---- Data provided

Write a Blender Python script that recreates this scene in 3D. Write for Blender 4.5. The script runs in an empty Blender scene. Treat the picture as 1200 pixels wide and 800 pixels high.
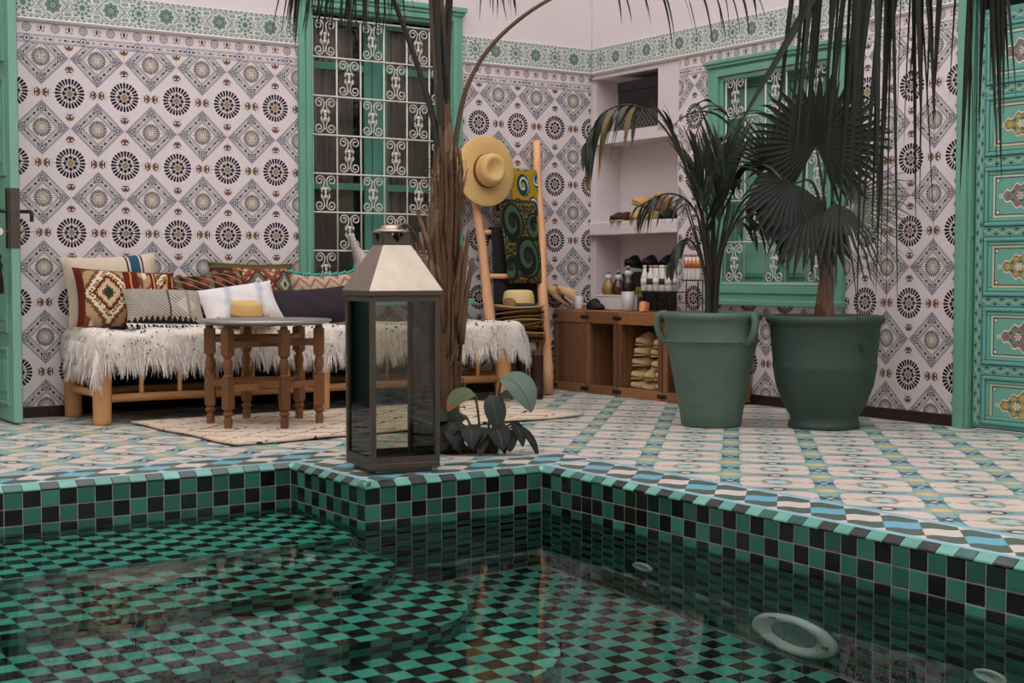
import bpy, bmesh, math, random
from mathutils import Vector, Matrix, Euler
PI = math.pi
random.seed(7)
S = bpy.context.scene
COL = S.collection
R = math.radians

# ------------------------------------------------------------------ camera
cam_d = bpy.data.cameras.new('camera'); cam = bpy.data.objects.new('camera', cam_d); COL.objects.link(cam)
cam_d.sensor_width = 36.0; cam_d.lens = 36.0 * 1646.518 / 1200.0
cam_d.clip_start = 0.05; cam_d.clip_end = 200
cam.location = (-6.19322, -8.20996, 0.8316)
cam.rotation_euler = (PI / 2 - 0.04893, 0, -0.59018)
S.camera = cam
# ------------------------------------------------------------------ overcast sky above the open courtyard
W = bpy.data.worlds.new('overcast_sky'); S.world = W; W.use_nodes = True
_nt = W.node_tree; _bg = _nt.nodes['Background']
_bg.inputs[0].default_value = (0.97, 0.98, 1.0, 1); _bg.inputs[1].default_value = 1.0
S.view_settings.view_transform = 'Standard'
try: S.view_settings.look = 'None'
except Exception: pass
S.view_settings.exposure = 1.45
S.view_settings.gamma = 1.0
S.view_settings.use_curve_mapping = False

# ------------------------------------------------------------------ helpers: colours and node expressions
def lin(h):
    if isinstance(h, str):
        c = [int(h[i:i + 2], 16) / 255 for i in (0, 2, 4)]
    else:
        c = [v / 255 for v in h]
    return tuple(v / 12.92 if v <= .04045 else ((v + .055) / 1.055) ** 2.4 for v in c) + (1.0,)

class X:
    """a scalar or colour socket in a node tree, with arithmetic"""
    def __init__(s, t, k): s.t = t; s.k = k
    def m(s, op, *a):
        n = s.t.nodes.new('ShaderNodeMath'); n.operation = op
        for i, v in enumerate((s,) + a):
            if isinstance(v, X): s.t.links.new(v.k, n.inputs[i])
            else: n.inputs[i].default_value = v
        return X(s.t, n.outputs[0])
    def __add__(s, o): return s.m('ADD', o)
    __radd__ = __add__
    def __sub__(s, o): return s.m('SUBTRACT', o)
    def __rsub__(s, o): return (s * -1.0) + o
    def __mul__(s, o): return s.m('MULTIPLY', o)
    __rmul__ = __mul__
    def __truediv__(s, o): return s.m('DIVIDE', o)
    def __lt__(s, o): return s.m('LESS_THAN', o)
    def __gt__(s, o): return s.m('GREATER_THAN', o)
    def abs(s): return s.m('ABSOLUTE')
    def sin(s): return s.m('SINE')
    def cos(s): return s.m('COSINE')
    def sqrt(s): return s.m('SQRT')
    def floor(s): return s.m('FLOOR')
    def pp(s, a): return s.m('PINGPONG', a)
    def wrap(s, a): return s.m('FLOORED_MODULO', a)
    def min(s, o): return s.m('MINIMUM', o)
    def max(s, o): return s.m('MAXIMUM', o)
    def atan2(s, o): return s.m('ARCTAN2', o)
    def pw(s, o): return s.m('POWER', o)
    def near(s, c, w): return (s - c).abs() < w
    def inv(s): return 1.0 - s

def hyp(a, b): return (a * a + b * b).sqrt()
def ell(x, y, cx, cy, rx, ry): return hyp((x - cx) * (1 / rx), (y - cy) * (1 / ry)) < 1.0

class Mat:
    """material builder: base colour painted in layers of masks"""
    def __init__(s, name, rough=.6, spec=.35, metal=0.0):
        s.m = bpy.data.materials.new(name); s.m.use_nodes = True; s.t = s.m.node_tree
        s.b = s.t.nodes['Principled BSDF']
        s.b.inputs['Roughness'].default_value = rough; s.b.inputs['Metallic'].default_value = metal
        s.b.inputs['Specular IOR Level'].default_value = spec
        s.c = None
    def n(s, ty): return s.t.nodes.new(ty)
    def geo(s):
        g = s.n('ShaderNodeNewGeometry'); x = s.n('ShaderNodeSeparateXYZ'); s.t.links.new(g.outputs['Position'], x.inputs[0])
        return [X(s.t, x.outputs[i]) for i in range(3)]
    def obj(s):
        g = s.n('ShaderNodeTexCoord'); x = s.n('ShaderNodeSeparateXYZ'); s.t.links.new(g.outputs['Object'], x.inputs[0])
        return [X(s.t, x.outputs[i]) for i in range(3)]
    def uv(s):
        g = s.n('ShaderNodeTexCoord'); x = s.n('ShaderNodeSeparateXYZ'); s.t.links.new(g.outputs['UV'], x.inputs[0])
        return [X(s.t, x.outputs[i]) for i in range(2)]
    def rnd(s):
        g = s.n('ShaderNodeObjectInfo'); return X(s.t, g.outputs['Random'])
    def vec(s, a, b, c=0.0):
        n = s.n('ShaderNodeCombineXYZ')
        for i, v in enumerate((a, b, c)):
            if isinstance(v, X): s.t.links.new(v.k, n.inputs[i])
            else: n.inputs[i].default_value = v
        return n.outputs[0]
    def noise(s, scale, detail=3.0, co='Object', vec=None, rough=.55, dist=0.0):
        n = s.n('ShaderNodeTexNoise'); n.inputs['Scale'].default_value = scale; n.inputs['Detail'].default_value = detail
        n.inputs['Roughness'].default_value = rough; n.inputs['Distortion'].default_value = dist
        if vec is not None: s.t.links.new(vec, n.inputs['Vector'])
        elif co == 'World':
            g = s.n('ShaderNodeNewGeometry'); s.t.links.new(g.outputs['Position'], n.inputs['Vector'])
        else:
            g = s.n('ShaderNodeTexCoord'); s.t.links.new(g.outputs[co], n.inputs['Vector'])
        return X(s.t, n.outputs[0])
    def voro(s, scale, vec=None, co='Object'):
        n = s.n('ShaderNodeTexVoronoi'); n.inputs['Scale'].default_value = scale
        if vec is not None: s.t.links.new(vec, n.inputs['Vector'])
        else:
            g = s.n('ShaderNodeTexCoord'); s.t.links.new(g.outputs[co], n.inputs['Vector'])
        return X(s.t, n.outputs['Distance'])
    def base(s, c): s.c = lin(c) if not isinstance(c, X) else c; return s
    def paint(s, f, c):
        n = s.n('ShaderNodeMix'); n.data_type = 'RGBA'; n.clamp_factor = True
        if isinstance(f, X): s.t.links.new(f.k, n.inputs[0])
        else: n.inputs[0].default_value = f
        for v, i in ((s.c, 6), (c if isinstance(c, X) else lin(c), 7)):
            if isinstance(v, X): s.t.links.new(v.k, n.inputs[i])
            else: n.inputs[i].default_value = v
        s.c = X(s.t, n.outputs[2]); return s
    def shade(s, f, lo, hi):
        """multiply by a factor running lo..hi as f runs 0..1 (grain, wear)"""
        g = f * (hi - lo) + lo
        n = s.n('ShaderNodeMix'); n.data_type = 'RGBA'; n.blend_type = 'MULTIPLY'; n.inputs[0].default_value = 1.0
        if isinstance(s.c, X): s.t.links.new(s.c.k, n.inputs[6])
        else: n.inputs[6].default_value = s.c
        c = s.n('ShaderNodeCombineColor')
        for i in range(3): s.t.links.new(g.k, c.inputs[i])
        s.t.links.new(c.outputs[0], n.inputs[7])
        s.c = X(s.t, n.outputs[2]); return s
    def bump(s, h, strength=.3, dist=.002):
        n = s.n('ShaderNodeBump'); n.inputs['Strength'].default_value = strength; n.inputs['Distance'].default_value = dist
        s.t.links.new(h.k, n.inputs['Height']); s.t.links.new(n.outputs[0], s.b.inputs['Normal']); return s
    def rough(s, x): s.t.links.new(x.k, s.b.inputs['Roughness']); return s
    def done(s):
        if isinstance(s.c, X): s.t.links.new(s.c.k, s.b.inputs['Base Color'])
        elif s.c is not None: s.b.inputs['Base Color'].default_value = s.c
        return s.m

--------

** Problem description **
From the first line above down to the line with "return tuple(v /", reproduce every line and no others, omitting pictures.

** The result **
Write a Blender Python script that recreates this scene in 3D. Write for Blender 4.5. The script runs in an empty Blender scene. Treat the picture as 1200 pixels wide and 800 pixels high.
import bpy, bmesh, math, random
from mathutils import Vector, Matrix, Euler
PI = math.pi
random.seed(7)
S = bpy.context.scene
COL = S.collection
R = math.radians

# ------------------------------------------------------------------ camera
cam_d = bpy.data.cameras.new('camera'); cam = bpy.data.objects.new('camera', cam_d); COL.objects.link(cam)
cam_d.sensor_width = 36.0; cam_d.lens = 36.0 * 1646.518 / 1200.0
cam_d.clip_start = 0.05; cam_d.clip_end = 200
cam.location = (-6.19322, -8.20996, 0.8316)
cam.rotation_euler = (PI / 2 - 0.04893, 0, -0.59018)
S.camera = cam
# ------------------------------------------------------------------ overcast sky above the open courtyard
W = bpy.data.worlds.new('overcast_sky'); S.world = W; W.use_nodes = True
_nt = W.node_tree; _bg = _nt.nodes['Background']
_bg.inputs[0].default_value = (0.97, 0.98, 1.0, 1); _bg.inputs[1].default_value = 1.0
S.view_settings.view_transform = 'Standard'
try: S.view_settings.look = 'None'
except Exception: pass
S.view_settings.exposure = 1.45
S.view_settings.gamma = 1.0
S.view_settings.use_curve_mapping = False

# ------------------------------------------------------------------ helpers: colours and node expressions
def lin(h):
    if isinstance(h, str):
        c = [int(h[i:i + 2], 16) / 255 for i in (0, 2, 4)]
    else:
        c = [v / 255 for v in h]
    return tuple(v / 12.92 if v <= .04045 else ((v + .055) / 1.055) ** 2.4 for v in c) + (1.0,)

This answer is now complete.